Tutti noi, in qualche modo o in qualche circostanza della vita, siamo delle ‘Maddalene evangeliche’, persone cioè di cui i farisei del nostro tempo – e ce ne sono tanti – potrebbero ripetere: ‘Se fosse il Messia, un profeta, saprebbe che specie di donna è colei che lo tocca. Una peccatrice’. Con questo termine, ‘peccatrice’, i farisei bollavano con una condanna senza ritorno una donna che effettivamente aveva sbagliato… come succede anche oggi e, avrebbe forse continuato a sbagliare, indifferente al giudizio dell’opinione pubblica se, sulla sua strada, non avesse incontrato uno, Gesù, che l’ha guardata, l’ha scrutata nel profondo degli occhi, spogliandola dolcemente della sua ipocrisia, delle false sicurezze nel peccata, della sfrontatezza nello sfidare la Legge del Signore, per poter così ritrovare la bellezza del cuore.
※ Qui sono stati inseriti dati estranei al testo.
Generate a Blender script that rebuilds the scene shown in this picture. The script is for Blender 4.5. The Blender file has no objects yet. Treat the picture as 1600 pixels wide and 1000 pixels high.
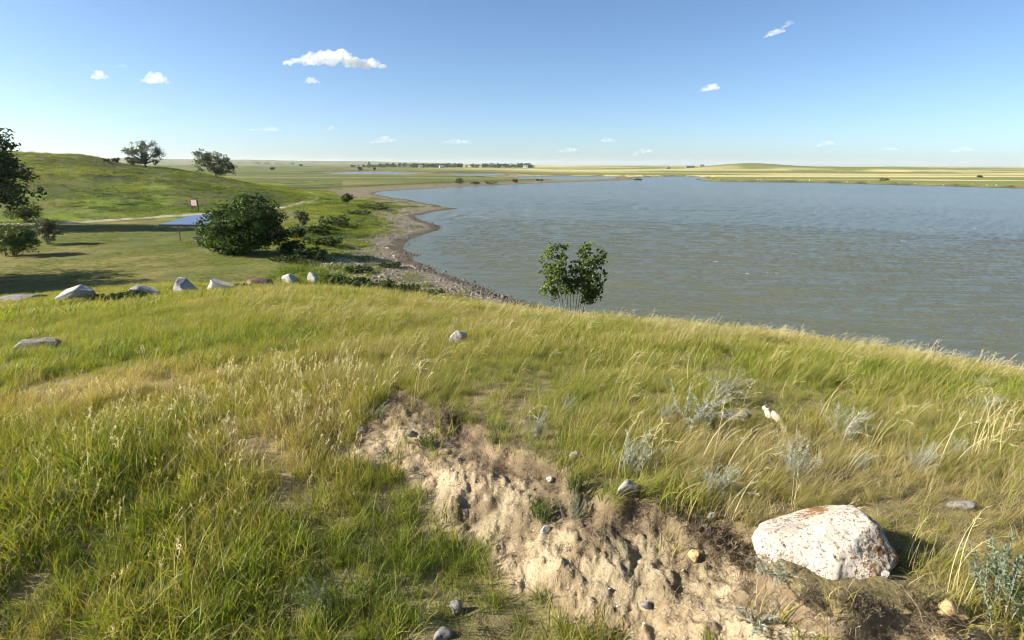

Il Vangelo non ci parla di quello sguardo che scruta e improvvisamente apre alla luce di un amore vero, con la voglia di voltare le spalle ad una vita sbagliata e quindi al desiderio di resuscitare. Il Vangelo descrive, presenta la resurrezione in atto della Maddalena, che non aveva avuto alcun rossore nell’esporsi al vizio, come ora, ‘risorta’, non ha alcun timore nell’esprimere la sua piena fiducia in Chi le ha offerto perdono e amore.
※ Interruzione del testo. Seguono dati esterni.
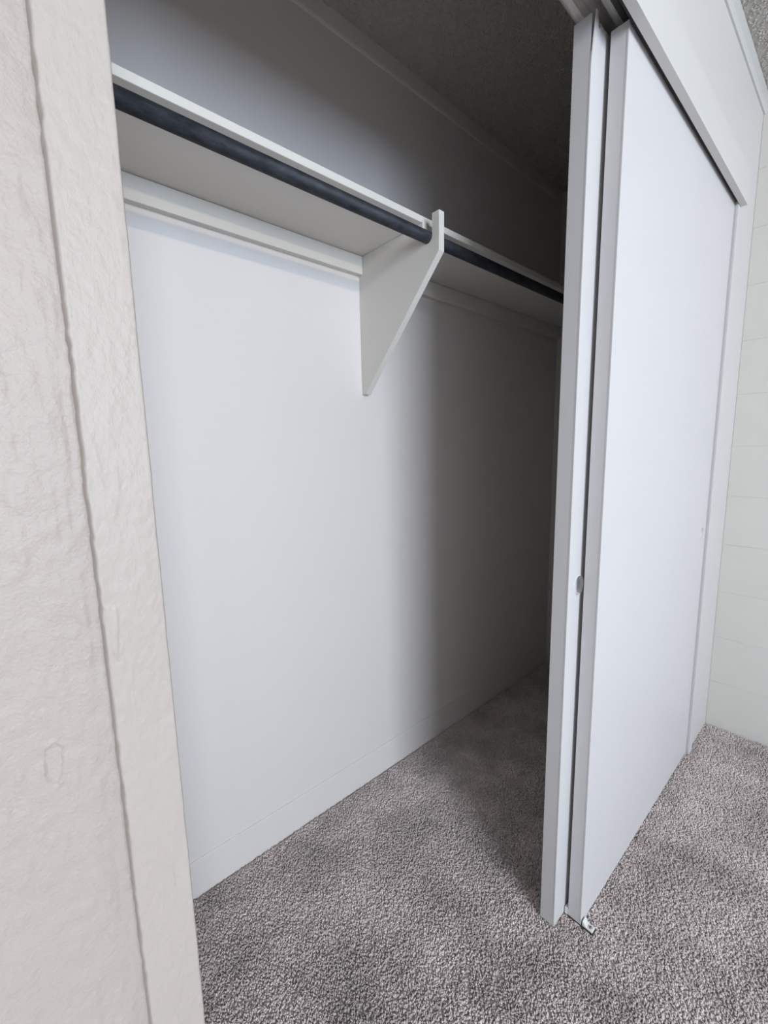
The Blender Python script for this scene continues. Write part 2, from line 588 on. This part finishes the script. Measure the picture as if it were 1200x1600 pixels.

  • In quel tempo, uno dei farisei invitò Gesù a mangiare da lui. Egli entrò nella casa del fariseo e si mise a tavola. Ed ecco una donna peccatrice di quella città, saputo che Gesù era nella casa del fariseo, venne con un vasetto di olio profumato, e stando dietro, presso i suoi piedi, piangendo, cominciò a bagnarli delle sue lacrime, poi li asciugava con i propri capelli, li baciava e li cospargeva di olio profumato. A quella vista, il fariseo che lo aveva invitato, pensò tra sé: ‘Se costui fosse un profeta, saprebbe chi è e che specie di donna è colei che lo tocca: è una peccatrice’. (Lc 7, 36)
Questo esempio di conversione mostra da una parte l’assurda superficialità dell’uomo, che si erge a giudice, quando lui dovrebbe essere giudicato: un uomo che ama mettere alla berlina chi sbaglia, ma si guarda bene di scandagliare in sé. Chi di noi, infatti, può ergersi a giudice dello sbaglio degli altri, quando ciascuno di noi ha tanto, ma tanto, da farsi perdonare? Dall’altra il Vangelo ci mostra la grande misericordia che Dio ha verso chi sbaglia – e ne è consapevole e pentito – suscitando in lui il desiderio di spogliarsi dell’ipocrisia della propria vita. Davvero Gesù, nella Sua infinita misericordia, tante volte suscita in noi il desiderio di toglierci di dosso ciò che è errato, ambiguo o distorto, ma occorre lasciarsi prendere dal desiderio di ritrovare la propria bellezza interiore, voltando le spalle all’ipocrisia, alla falsa condiscendenza. In questo occorre che anche noi sacerdoti, soprattutto nel sacramento della Riconciliazione, sappiamo aiutare, chi vuole ritrovare la bellezza dello spirito, a leggere con verità le profondità del cuore, per ritrovare la giusta via della vita.

Dobbiamo chiedere l’aiuto dello Spirito, affinché susciti nei fratelli la voglia di risorgere pienamente, come è stato per la Maddalena, riorientando la loro vita nella verità e nell’amore, che è perdono e servizio. Andando a Lourdes e in tanti Santuari mariani, quello che stupisce sono proprio le tante confessioni: sono il vero miracolo della Vergine Santissima, nostra Mamma, le ‘resurrezioni’ dei suoi figli. Non resta che pregare, perché ognuno di noi, sappia trovare chi lo aiuti a riscoprire o rinsaldare o rivitalizzare la bellezza della vita. Che lo Spirito Santo ci guidi, ispiri e sostenga nell’amore alla verità, che è Dio stesso.